Repeat exactly the lines of the listing below, please, starting with the first and ending with the line containing "t.append_array(PackedInt32Array([k, k + 1, k + 2, k, k"; leave out the rest.

* * *

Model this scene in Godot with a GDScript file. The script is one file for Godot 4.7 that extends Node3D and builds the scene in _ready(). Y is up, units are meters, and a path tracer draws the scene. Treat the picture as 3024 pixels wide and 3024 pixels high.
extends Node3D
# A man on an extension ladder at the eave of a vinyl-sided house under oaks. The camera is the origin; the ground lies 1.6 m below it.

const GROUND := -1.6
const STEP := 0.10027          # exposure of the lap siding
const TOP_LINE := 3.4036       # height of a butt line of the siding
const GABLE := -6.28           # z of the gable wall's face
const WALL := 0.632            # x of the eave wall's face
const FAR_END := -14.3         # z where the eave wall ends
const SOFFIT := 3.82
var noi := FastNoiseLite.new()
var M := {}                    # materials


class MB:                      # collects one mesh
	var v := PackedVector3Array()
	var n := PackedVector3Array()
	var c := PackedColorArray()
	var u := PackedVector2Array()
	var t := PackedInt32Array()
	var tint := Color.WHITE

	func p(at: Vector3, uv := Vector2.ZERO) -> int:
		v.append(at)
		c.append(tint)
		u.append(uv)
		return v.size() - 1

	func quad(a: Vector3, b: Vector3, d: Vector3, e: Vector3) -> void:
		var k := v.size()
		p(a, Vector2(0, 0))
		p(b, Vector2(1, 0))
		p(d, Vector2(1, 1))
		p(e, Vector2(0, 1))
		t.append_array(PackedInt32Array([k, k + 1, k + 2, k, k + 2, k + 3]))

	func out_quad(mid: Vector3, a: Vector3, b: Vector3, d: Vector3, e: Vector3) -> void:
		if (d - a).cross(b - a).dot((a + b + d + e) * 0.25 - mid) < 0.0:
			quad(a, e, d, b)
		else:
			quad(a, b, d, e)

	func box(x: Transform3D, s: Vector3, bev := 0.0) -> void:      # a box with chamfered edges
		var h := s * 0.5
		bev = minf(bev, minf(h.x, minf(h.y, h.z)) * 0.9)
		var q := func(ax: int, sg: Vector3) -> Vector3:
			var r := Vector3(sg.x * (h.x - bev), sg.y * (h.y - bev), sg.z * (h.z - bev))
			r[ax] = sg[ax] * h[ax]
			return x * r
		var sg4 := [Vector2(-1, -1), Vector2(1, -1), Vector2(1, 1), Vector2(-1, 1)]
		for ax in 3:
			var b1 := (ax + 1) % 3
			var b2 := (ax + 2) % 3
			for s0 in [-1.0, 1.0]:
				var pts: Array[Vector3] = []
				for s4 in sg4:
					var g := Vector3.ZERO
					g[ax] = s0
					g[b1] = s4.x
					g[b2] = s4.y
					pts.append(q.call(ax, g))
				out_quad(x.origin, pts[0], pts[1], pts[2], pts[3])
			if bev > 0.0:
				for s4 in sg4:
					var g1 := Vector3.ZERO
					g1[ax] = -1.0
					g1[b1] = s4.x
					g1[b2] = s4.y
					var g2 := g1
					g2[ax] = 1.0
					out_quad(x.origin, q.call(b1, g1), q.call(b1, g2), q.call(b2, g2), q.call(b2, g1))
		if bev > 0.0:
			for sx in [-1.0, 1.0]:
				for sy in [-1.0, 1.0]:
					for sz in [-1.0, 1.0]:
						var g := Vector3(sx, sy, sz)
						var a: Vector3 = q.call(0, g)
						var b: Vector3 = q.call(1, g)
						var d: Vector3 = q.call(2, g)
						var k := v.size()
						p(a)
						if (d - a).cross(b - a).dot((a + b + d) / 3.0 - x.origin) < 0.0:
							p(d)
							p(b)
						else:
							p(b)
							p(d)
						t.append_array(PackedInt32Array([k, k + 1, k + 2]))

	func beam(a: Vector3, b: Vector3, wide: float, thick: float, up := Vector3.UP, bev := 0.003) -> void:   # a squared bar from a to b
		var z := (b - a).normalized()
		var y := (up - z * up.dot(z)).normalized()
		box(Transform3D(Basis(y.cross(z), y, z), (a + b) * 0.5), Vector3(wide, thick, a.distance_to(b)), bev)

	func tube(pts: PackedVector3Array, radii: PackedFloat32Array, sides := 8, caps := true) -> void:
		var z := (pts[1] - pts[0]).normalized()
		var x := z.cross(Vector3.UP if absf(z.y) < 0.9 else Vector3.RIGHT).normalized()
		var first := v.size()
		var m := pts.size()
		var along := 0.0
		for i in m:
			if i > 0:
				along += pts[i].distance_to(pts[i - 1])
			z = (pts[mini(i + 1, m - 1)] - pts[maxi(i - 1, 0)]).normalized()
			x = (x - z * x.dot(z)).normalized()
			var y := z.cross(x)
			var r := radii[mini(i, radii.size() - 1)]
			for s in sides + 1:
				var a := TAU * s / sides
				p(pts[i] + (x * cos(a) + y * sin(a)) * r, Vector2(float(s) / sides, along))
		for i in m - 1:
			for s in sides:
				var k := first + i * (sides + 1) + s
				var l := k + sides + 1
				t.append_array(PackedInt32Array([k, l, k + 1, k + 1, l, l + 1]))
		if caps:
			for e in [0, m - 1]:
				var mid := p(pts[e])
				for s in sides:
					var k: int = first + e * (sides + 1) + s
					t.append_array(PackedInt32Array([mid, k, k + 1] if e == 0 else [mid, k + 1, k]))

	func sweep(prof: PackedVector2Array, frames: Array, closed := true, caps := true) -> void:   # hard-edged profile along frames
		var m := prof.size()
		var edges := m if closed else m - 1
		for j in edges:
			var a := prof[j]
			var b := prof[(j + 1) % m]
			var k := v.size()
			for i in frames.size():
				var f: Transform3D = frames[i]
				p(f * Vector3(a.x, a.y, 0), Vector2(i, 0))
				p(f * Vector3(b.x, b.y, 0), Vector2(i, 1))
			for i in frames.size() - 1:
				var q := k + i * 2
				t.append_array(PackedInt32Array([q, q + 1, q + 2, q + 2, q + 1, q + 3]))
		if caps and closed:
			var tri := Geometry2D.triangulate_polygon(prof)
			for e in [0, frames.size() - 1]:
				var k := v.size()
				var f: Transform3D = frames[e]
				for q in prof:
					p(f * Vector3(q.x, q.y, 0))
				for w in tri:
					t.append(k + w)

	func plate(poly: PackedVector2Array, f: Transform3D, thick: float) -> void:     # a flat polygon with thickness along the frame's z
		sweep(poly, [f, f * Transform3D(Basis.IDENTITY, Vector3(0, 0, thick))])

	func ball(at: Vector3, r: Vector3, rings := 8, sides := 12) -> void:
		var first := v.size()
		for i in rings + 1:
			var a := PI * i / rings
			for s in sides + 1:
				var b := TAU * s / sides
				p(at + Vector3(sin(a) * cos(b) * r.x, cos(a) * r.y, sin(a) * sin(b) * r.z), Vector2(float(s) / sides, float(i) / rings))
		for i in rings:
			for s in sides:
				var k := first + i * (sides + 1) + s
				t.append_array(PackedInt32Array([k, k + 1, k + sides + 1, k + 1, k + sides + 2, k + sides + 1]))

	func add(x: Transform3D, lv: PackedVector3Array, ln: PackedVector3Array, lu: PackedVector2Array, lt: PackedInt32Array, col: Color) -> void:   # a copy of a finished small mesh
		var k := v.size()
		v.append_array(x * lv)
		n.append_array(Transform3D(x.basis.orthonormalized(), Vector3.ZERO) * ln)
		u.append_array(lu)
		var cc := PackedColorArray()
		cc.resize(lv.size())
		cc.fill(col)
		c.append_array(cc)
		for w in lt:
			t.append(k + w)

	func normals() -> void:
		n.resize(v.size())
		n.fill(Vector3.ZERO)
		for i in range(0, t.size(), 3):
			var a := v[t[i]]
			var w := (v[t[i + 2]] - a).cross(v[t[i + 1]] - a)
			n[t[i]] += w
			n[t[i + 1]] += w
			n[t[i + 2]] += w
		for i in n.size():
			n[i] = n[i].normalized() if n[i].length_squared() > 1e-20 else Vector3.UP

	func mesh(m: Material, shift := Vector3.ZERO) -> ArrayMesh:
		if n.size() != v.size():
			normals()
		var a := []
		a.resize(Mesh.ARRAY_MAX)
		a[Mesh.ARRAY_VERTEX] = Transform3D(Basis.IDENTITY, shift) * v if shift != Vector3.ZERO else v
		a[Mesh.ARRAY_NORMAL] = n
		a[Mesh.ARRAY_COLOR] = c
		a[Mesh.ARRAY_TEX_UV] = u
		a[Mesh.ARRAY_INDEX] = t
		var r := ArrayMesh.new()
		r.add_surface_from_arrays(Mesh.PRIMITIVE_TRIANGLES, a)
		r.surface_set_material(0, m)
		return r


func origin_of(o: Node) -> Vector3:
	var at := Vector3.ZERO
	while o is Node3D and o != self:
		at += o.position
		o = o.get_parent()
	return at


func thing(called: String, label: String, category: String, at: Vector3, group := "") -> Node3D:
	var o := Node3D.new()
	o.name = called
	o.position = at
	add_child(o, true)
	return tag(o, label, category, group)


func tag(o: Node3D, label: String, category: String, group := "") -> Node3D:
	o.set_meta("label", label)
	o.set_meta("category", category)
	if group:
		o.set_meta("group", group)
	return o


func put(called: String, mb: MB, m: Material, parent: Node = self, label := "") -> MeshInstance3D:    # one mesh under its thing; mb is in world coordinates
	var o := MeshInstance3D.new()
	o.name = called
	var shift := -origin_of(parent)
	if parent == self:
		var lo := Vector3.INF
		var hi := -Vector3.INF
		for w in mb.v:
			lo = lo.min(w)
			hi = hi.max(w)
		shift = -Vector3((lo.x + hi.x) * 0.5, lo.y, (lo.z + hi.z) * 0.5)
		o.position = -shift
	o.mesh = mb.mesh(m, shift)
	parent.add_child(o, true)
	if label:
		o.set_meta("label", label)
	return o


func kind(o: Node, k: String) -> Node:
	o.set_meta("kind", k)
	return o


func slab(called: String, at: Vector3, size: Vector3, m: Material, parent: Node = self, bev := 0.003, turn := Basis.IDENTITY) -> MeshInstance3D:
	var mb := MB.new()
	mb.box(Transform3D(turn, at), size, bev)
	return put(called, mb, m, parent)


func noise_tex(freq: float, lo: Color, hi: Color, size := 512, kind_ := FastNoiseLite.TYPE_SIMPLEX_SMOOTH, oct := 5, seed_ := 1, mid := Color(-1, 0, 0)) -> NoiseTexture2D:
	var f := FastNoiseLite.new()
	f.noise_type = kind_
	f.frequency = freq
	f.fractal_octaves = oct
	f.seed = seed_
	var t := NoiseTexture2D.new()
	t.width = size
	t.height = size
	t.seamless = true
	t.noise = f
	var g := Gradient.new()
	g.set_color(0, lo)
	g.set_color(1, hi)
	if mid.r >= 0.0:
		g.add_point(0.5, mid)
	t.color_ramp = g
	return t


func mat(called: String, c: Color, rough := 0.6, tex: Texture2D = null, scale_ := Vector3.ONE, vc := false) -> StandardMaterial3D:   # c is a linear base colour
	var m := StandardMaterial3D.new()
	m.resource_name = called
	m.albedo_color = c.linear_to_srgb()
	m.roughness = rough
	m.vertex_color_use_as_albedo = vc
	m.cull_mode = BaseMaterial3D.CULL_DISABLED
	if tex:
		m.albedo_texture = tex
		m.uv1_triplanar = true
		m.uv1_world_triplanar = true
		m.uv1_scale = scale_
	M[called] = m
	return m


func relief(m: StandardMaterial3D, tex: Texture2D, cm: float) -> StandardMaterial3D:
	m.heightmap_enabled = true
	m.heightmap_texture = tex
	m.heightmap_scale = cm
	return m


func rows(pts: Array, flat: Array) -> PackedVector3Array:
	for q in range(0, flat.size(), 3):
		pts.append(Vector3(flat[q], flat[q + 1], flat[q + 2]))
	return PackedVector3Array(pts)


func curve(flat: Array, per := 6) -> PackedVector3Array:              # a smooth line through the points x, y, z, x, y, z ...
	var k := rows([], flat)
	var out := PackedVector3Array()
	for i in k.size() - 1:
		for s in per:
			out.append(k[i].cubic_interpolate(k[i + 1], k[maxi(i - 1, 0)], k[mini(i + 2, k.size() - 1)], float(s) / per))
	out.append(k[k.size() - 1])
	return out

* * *

→ **Written solution**
Model this scene in Godot with a GDScript file. The script is one file for Godot 4.7 that extends Node3D and builds the scene in _ready(). Y is up, units are meters, and a path tracer draws the scene. Treat the picture as 3024 pixels wide and 3024 pixels high.
extends Node3D
# A man on an extension ladder at the eave of a vinyl-sided house under oaks. The camera is the origin; the ground lies 1.6 m below it.

const GROUND := -1.6
const STEP := 0.10027          # exposure of the lap siding
const TOP_LINE := 3.4036       # height of a butt line of the siding
const GABLE := -6.28           # z of the gable wall's face
const WALL := 0.632            # x of the eave wall's face
const FAR_END := -14.3         # z where the eave wall ends
const SOFFIT := 3.82
var noi := FastNoiseLite.new()
var M := {}                    # materials


class MB:                      # collects one mesh
	var v := PackedVector3Array()
	var n := PackedVector3Array()
	var c := PackedColorArray()
	var u := PackedVector2Array()
	var t := PackedInt32Array()
	var tint := Color.WHITE

	func p(at: Vector3, uv := Vector2.ZERO) -> int:
		v.append(at)
		c.append(tint)
		u.append(uv)
		return v.size() - 1

	func quad(a: Vector3, b: Vector3, d: Vector3, e: Vector3) -> void:
		var k := v.size()
		p(a, Vector2(0, 0))
		p(b, Vector2(1, 0))
		p(d, Vector2(1, 1))
		p(e, Vector2(0, 1))
		t.append_array(PackedInt32Array([k, k + 1, k + 2, k, k + 2, k + 3]))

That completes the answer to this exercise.